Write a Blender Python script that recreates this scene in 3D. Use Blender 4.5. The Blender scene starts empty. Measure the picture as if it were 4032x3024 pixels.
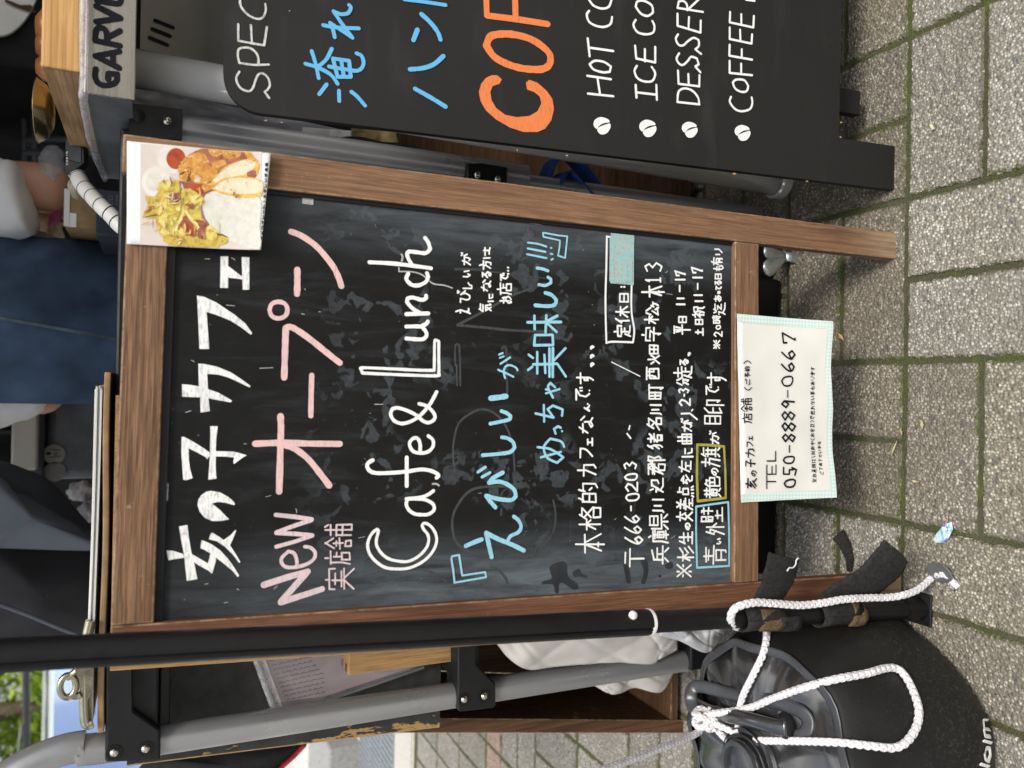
import bpy, bmesh, math, random
from mathutils import Vector, Matrix, noise as mnoise
from mathutils.bvhtree import BVHTree
R = math.radians
random.seed(7)
SC = bpy.context.scene
COL = SC.collection

# ------------------------------------------------------------------ camera
PITCH, ROLL, FPX, CAMH = R(24.37), R(1.207), 3124.0, 0.8433
_F = Vector((0, math.cos(PITCH), -math.sin(PITCH)))
_U = Vector((0, math.sin(PITCH), math.cos(PITCH)))
_R = Vector((1, 0, 0))
UA = _R * math.cos(ROLL) + _U * math.sin(ROLL)        # to the right in the upright picture
VA = _R * math.sin(ROLL) - _U * math.cos(ROLL)        # down in the upright picture
CAM = Vector((0, 0, CAMH))
cd = bpy.data.cameras.new("camera")
cam = bpy.data.objects.new("camera", cd); COL.objects.link(cam)
cd.sensor_fit = 'HORIZONTAL'; cd.sensor_width = 36.0; cd.lens = FPX / 4032 * 36
cd.clip_start = 0.02; cd.clip_end = 400
# the phone was held sideways: picture x = world down, picture y = world right
m = Matrix((VA, UA, -_F)).transposed().to_4x4(); m.translation = CAM
cam.matrix_world = m
SC.camera = cam
cd.dof.use_dof = True; cd.dof.focus_distance = 0.92; cd.dof.aperture_fstop = 5.6

# ------------------------------------------------------------------ light
SC.view_settings.view_transform = 'Standard'; SC.view_settings.look = 'None'
SC.view_settings.gamma = 1.0; SC.view_settings.use_curve_mapping = False
SC.view_settings.exposure = 0.45
SC.render.film_transparent = False
SUN_EL, SUN_AZ = R(60), R(156)          # azimuth clockwise from +Y
w = bpy.data.worlds.new("World"); SC.world = w; w.use_nodes = True
nt = w.node_tree; nt.nodes.clear()
sky = nt.nodes.new('ShaderNodeTexSky'); sky.sky_type = 'NISHITA'; sky.sun_disc = False
sky.sun_elevation = SUN_EL; sky.sun_rotation = SUN_AZ; sky.dust_density = 3.0; sky.air_density = 1.0
tc = nt.nodes.new('ShaderNodeTexCoord'); mp = nt.nodes.new('ShaderNodeMapping'); mp.inputs['Scale'].default_value = (1, 1, 2.2)
nz = nt.nodes.new('ShaderNodeTexNoise'); nz.inputs['Scale'].default_value = 2.6; nz.inputs['Detail'].default_value = 7
rp = nt.nodes.new('ShaderNodeValToRGB'); rp.color_ramp.elements[0].position = 0.46; rp.color_ramp.elements[1].position = 0.62
mx = nt.nodes.new('ShaderNodeMix'); mx.data_type = 'RGBA'; mx.inputs['B'].default_value = (10.2, 10.1, 9.6, 1)
bg = nt.nodes.new('ShaderNodeBackground'); bg.inputs['Strength'].default_value = 0.11
ow = nt.nodes.new('ShaderNodeOutputWorld')
L = nt.links.new
L(tc.outputs['Generated'], mp.inputs['Vector']); L(mp.outputs[0], nz.inputs['Vector']); L(nz.outputs['Fac'], rp.inputs[0])
sx_ = nt.nodes.new('ShaderNodeSeparateXYZ'); L(tc.outputs['Generated'], sx_.inputs[0])      # overcast sky, horizon darkened extra to deepen the shade under the sign
lum = nt.nodes.new('ShaderNodeMapRange'); lum.inputs['From Min'].default_value = 0.0; lum.inputs['From Max'].default_value = 1.0; lum.inputs['To Min'].default_value = 0.10; lum.inputs['To Max'].default_value = 1.80
mul = nt.nodes.new('ShaderNodeVectorMath'); mul.operation = 'SCALE'
L(sx_.outputs['Z'], lum.inputs['Value'])
L(rp.outputs[0], mx.inputs['Factor']); L(sky.outputs[0], mx.inputs['A']); L(mx.outputs['Result'], mul.inputs[0]); L(lum.outputs[0], mul.inputs['Scale']); L(mul.outputs[0], bg.inputs['Color']); L(bg.outputs[0], ow.inputs[0])
sd = bpy.data.lights.new("sun", 'SUN'); sun = bpy.data.objects.new("sun", sd); COL.objects.link(sun)
sd.energy = 2.0; sd.angle = R(14); sd.color = (1.0, 0.95, 0.88)
to_sun = Vector((math.sin(SUN_AZ) * math.cos(SUN_EL), math.cos(SUN_AZ) * math.cos(SUN_EL), math.sin(SUN_EL)))
sun.rotation_euler = to_sun.to_track_quat('Z', 'Y').to_euler()
sun.location = to_sun * 12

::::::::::

Leave out any pictures and return exactly the lines from the beginning of the data through the line with "cd.dof.use_dof = True;", inclusive.

Write a Blender Python script that recreates this scene in 3D. Use Blender 4.5. The Blender scene starts empty. Measure the picture as if it were 4032x3024 pixels.
import bpy, bmesh, math, random
from mathutils import Vector, Matrix, noise as mnoise
from mathutils.bvhtree import BVHTree
R = math.radians
random.seed(7)
SC = bpy.context.scene
COL = SC.collection

# ------------------------------------------------------------------ camera
PITCH, ROLL, FPX, CAMH = R(24.37), R(1.207), 3124.0, 0.8433
_F = Vector((0, math.cos(PITCH), -math.sin(PITCH)))
_U = Vector((0, math.sin(PITCH), math.cos(PITCH)))
_R = Vector((1, 0, 0))
UA = _R * math.cos(ROLL) + _U * math.sin(ROLL)        # to the right in the upright picture
VA = _R * math.sin(ROLL) - _U * math.cos(ROLL)        # down in the upright picture
CAM = Vector((0, 0, CAMH))
cd = bpy.data.cameras.new("camera")
cam = bpy.data.objects.new("camera", cd); COL.objects.link(cam)
cd.sensor_fit = 'HORIZONTAL'; cd.sensor_width = 36.0; cd.lens = FPX / 4032 * 36
cd.clip_start = 0.02; cd.clip_end = 400
# the phone was held sideways: picture x = world down, picture y = world right
m = Matrix((VA, UA, -_F)).transposed().to_4x4(); m.translation = CAM
cam.matrix_world = m
SC.camera = cam
cd.dof.use_dof = True; cd.dof.focus_distance = 0.92; cd.dof.aperture_fstop = 5.6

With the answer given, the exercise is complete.